The New York Times, New Scrutiny on Sweets With Ascent of Marijuana in Colorado, October 29, 2014
By Jack Healy

DENVER — As Halloween approached, the Denver Police Department and a marijuana-store owner teamed up to film a public service video that could exist only in this weird new world of legalized pot.

Marijuana, they cautioned parents of trick-or-treaters, does not always look like marijuana. More and more these days, it can mimic Sour Patch Kids, Jolly Ranchers and gummy bears, and the police urged parents to double-check their children’s Halloween haul for any suspicious-looking candies that might be infused with marijuana.

“There’s really no way to tell the difference,” Patrick Johnson, the owner ofUrban Dispensary, says in the video. He added, “It’s best just to toss that stuff into the trash.”

To some marijuana advocates, the warning belongs with shadowy urban legends about poisoned chocolates and candy bars spiked with razor blades. There have not been any reported cases of marijuana-laced treats being passed out on Halloween here, and edible marijuana comes in drab packages that look nothing like regular candy. Still, the Halloween message underscored a growing concern among parents’ groups and regulators that the abundant new varieties of legal, edible marijuana just look too much like regular food.

Since recreational marijuana sales began here in January, edible pot has become a top seller at dispensaries across Colorado, a sweet and tasty way for wary first-timers to sample marijuana, or for people to get high without coughing and reeking of smoke. But a spate of accidental ingestions by children and adults, and two deaths tied to edibles this year, have prompted widespread calls to clamp down on the edible corner of the marijuana market.
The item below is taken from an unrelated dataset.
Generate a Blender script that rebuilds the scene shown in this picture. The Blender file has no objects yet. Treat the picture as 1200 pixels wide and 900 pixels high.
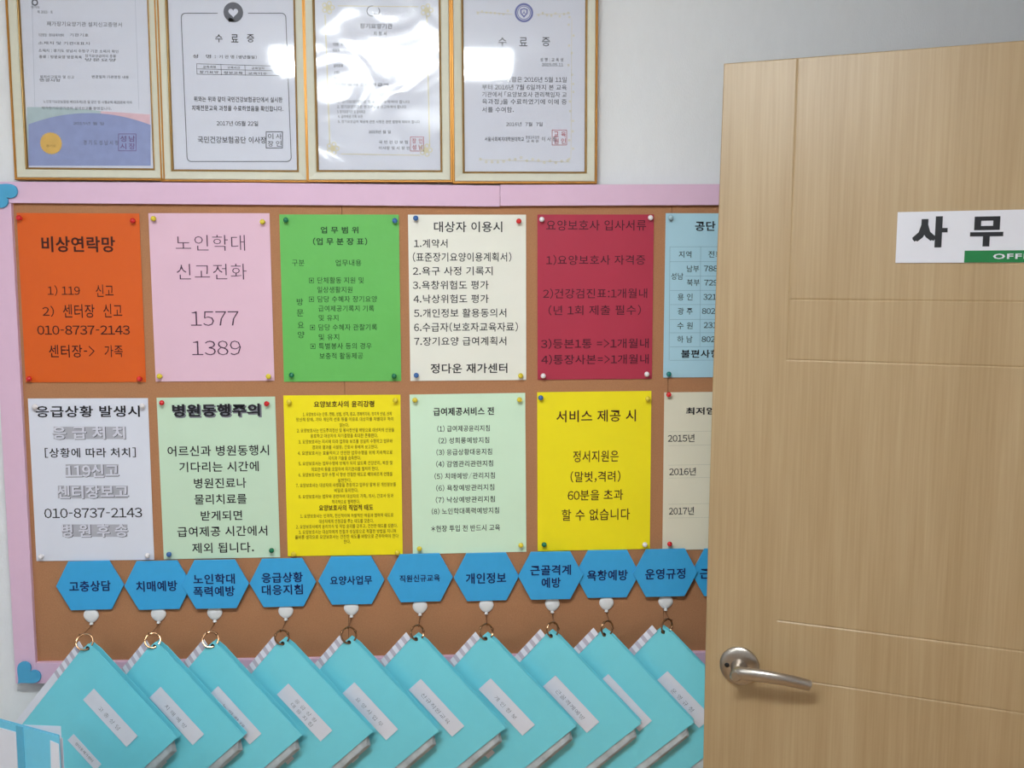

While some companies are making mandarin-flavored sodas and rich dark-chocolate bars infused with the drug, advocates for tighter marijuana regulation say that others are simply coating brightly colored bulk candy and child-friendly breakfast cereals with cannabis oil and selling it at a huge markup. And critics argue that even seasoned marijuana consumers are getting sick or losing control after eating marijuana snacks that proved far more potent than they had realized. A single candy bar or soda could be packed with enough THC — the major psychoactive chemical in marijuana — to serve 10 people.

Under new rules approved by state regulators, some potent candies that once contained 100-milligram doses of THC are being pared back to 10 milligrams a serving, the amount that has been designated as a discrete dose. And starting next February, more edibles will come in childproof packages and will be wrapped up in plastic and foil sheets similar to those that encase prescription pills.

But some officials think the new rules do not go far enough.

This month, Colorado’s public health department went so far as torecommend a ban on almost all forms of edible marijuana, from brownies to cookies and chewy candies, saying their proliferation was confusing consumers and baiting children who could not tell the difference. The proposal has not gained much traction, but it showed the deep divisions between marijuana makers and public health officials who are now sparring over how to package edibles, whether they need clearer labels and markings, and exactly how strictly they should be regulated.